Andrew Clements 

Don Giovanni

Royal Opera House
  
  

Bryn Terfel in Don Giovanni
Bryn Terfel in Don Giovanni. Photo: Tristram Kenton Photograph: TK

The Royal Opera's first new production of 2002 is, for once, a show conceived and built at Covent Garden rather than borrowed wholesale from another house. But that's no guarantee of quality, and this Don Giovanni, directed by Francesca Zambello in designs by Maria Bjornson, turns out to be as devoid of interest as any production of this notoriously difficult-to-stage piece that I have ever encountered. It is, to put it bluntly, shockingly bad, and there were several moments during the evening when thoughts strayed affectionately back to Glyndebourne's notorious recent staging, dominated by its pile of manure.

That show at least had some ideas, but there is no evidence here of any constructive thinking about the characters or the action. Bjornson's set is a giant curved wall: for the opening scene it suggests an ossuary; for the end of the first act it revolves to reveal a garishly painted perspective view of a grand banqueting hall; it begins the second act as a mixture of bare bricks and concrete blocks. There's no statue, just something swinging about upstage that was not properly visible from where I was sitting. The fires of hell summoned by Robert Lloyd's Commendatore to claim Giovanni are a real display of pyrotechnics, complete with suspended flaming hand, but hardly of a piece with anything that precedes them.

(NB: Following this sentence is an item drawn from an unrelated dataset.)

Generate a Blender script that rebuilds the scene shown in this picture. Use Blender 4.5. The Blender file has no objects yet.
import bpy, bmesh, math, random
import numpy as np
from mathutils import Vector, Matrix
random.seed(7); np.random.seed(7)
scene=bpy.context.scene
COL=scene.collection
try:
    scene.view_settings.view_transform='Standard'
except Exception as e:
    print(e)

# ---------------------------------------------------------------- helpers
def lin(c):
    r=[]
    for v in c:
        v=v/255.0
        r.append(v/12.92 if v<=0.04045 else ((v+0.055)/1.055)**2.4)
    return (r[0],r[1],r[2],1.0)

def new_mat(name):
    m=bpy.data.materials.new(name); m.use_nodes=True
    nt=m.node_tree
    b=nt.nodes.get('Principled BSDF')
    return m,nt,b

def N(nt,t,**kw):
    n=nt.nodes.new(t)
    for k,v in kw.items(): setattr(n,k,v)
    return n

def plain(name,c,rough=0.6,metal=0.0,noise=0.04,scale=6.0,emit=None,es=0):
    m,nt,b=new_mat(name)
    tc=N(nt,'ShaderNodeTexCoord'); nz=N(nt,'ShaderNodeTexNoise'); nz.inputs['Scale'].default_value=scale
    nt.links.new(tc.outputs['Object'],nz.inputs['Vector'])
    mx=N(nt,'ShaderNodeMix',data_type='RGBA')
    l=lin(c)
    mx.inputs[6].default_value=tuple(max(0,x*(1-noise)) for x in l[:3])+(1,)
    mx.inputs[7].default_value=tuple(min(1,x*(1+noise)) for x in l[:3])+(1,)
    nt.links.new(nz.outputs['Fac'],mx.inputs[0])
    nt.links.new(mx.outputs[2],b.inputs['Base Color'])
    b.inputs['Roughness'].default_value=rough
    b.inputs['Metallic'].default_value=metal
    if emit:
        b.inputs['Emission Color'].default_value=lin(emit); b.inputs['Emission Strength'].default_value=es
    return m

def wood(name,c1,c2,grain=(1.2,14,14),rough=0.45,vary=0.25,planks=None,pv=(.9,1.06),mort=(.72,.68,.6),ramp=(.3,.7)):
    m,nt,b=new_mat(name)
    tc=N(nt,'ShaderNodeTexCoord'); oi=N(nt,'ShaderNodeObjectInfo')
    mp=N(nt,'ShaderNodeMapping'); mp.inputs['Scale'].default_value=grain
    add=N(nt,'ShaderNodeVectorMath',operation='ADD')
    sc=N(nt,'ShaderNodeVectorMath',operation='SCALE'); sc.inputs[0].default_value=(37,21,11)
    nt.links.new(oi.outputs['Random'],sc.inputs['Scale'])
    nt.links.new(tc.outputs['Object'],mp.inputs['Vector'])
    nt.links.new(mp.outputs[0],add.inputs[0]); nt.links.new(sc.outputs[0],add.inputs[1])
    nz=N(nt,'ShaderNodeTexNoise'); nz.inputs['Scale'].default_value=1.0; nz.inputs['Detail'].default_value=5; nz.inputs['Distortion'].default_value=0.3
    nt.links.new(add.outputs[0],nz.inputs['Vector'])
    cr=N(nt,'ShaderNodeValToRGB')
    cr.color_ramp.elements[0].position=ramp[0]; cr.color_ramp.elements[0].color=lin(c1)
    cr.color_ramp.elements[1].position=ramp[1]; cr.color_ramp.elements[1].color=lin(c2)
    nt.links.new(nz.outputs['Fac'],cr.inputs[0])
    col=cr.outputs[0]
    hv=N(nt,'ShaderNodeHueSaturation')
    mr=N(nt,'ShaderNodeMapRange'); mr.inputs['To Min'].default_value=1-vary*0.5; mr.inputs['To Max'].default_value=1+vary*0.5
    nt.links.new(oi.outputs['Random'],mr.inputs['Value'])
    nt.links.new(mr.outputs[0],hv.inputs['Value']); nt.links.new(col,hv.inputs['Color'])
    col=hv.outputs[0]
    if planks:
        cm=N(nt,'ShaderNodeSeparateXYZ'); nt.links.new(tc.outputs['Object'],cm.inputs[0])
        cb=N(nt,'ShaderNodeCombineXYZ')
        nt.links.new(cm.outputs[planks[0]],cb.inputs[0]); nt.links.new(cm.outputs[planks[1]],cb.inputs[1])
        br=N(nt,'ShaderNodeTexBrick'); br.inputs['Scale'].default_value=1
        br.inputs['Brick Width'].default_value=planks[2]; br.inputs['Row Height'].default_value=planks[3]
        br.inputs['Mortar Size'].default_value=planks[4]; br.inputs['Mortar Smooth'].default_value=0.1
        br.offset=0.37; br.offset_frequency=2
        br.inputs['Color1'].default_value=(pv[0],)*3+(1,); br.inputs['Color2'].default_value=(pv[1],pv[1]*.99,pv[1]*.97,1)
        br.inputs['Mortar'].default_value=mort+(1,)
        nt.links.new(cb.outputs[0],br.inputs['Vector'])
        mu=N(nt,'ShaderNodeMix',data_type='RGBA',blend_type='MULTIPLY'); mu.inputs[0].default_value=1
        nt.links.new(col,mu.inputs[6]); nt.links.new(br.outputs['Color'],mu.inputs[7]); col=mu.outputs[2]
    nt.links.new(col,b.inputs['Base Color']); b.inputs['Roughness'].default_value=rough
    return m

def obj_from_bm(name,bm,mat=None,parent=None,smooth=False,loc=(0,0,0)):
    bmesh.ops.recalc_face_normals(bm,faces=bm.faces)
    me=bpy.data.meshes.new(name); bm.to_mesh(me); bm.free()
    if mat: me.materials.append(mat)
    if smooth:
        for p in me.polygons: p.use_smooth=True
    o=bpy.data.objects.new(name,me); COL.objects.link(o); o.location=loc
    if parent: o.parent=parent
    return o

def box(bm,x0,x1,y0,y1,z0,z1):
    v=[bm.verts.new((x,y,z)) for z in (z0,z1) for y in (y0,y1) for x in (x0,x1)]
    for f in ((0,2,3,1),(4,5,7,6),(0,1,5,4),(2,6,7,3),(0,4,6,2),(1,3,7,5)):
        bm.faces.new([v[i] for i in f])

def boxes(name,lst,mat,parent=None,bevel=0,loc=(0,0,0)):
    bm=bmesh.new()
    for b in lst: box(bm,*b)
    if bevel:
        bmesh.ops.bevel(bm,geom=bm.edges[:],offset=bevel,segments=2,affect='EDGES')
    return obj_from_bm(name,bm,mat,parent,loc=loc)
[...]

Within that visual framework nothing meaningful happens at all. Bryn Terfel's Giovanni is just a bit of a lad, and his very deliberate murder of the Commendatore seems out of character for someone so totally lacking in guile. This Don is neither dangerous nor seductive, which is a bit of a problem in an opera that is all about danger and sex. There are few hints of the commanding stage presence that Terfel can be in the right circumstances.

The blandness at the heart of the opera is not, one suspects, entirely Terfel's fault. Colin Davis's monumentally slow conducting casts a pall over everything, and there are few signs that any of the characters have been properly defined. Rainer Trost's Ottavio is dry and unassertive. Adrianne Pieczonka's Anna is vocally capable, as is Melanie Diener's Elvira, though why she has to arrive in a sedan chair brandishing a telescope and a rifle escaped me.

The best singing comes from Rebecca Evans's sweetly toned Zerlina, and her scenes with Ashley Holland's over-thuggish Masetto do at least strike the right chords in an otherwise dreary evening. There's a total cast change next month, with Charles Mackerras taking over in the pit and Simon Keenlyside assuming the title role. Perhaps things might improve then.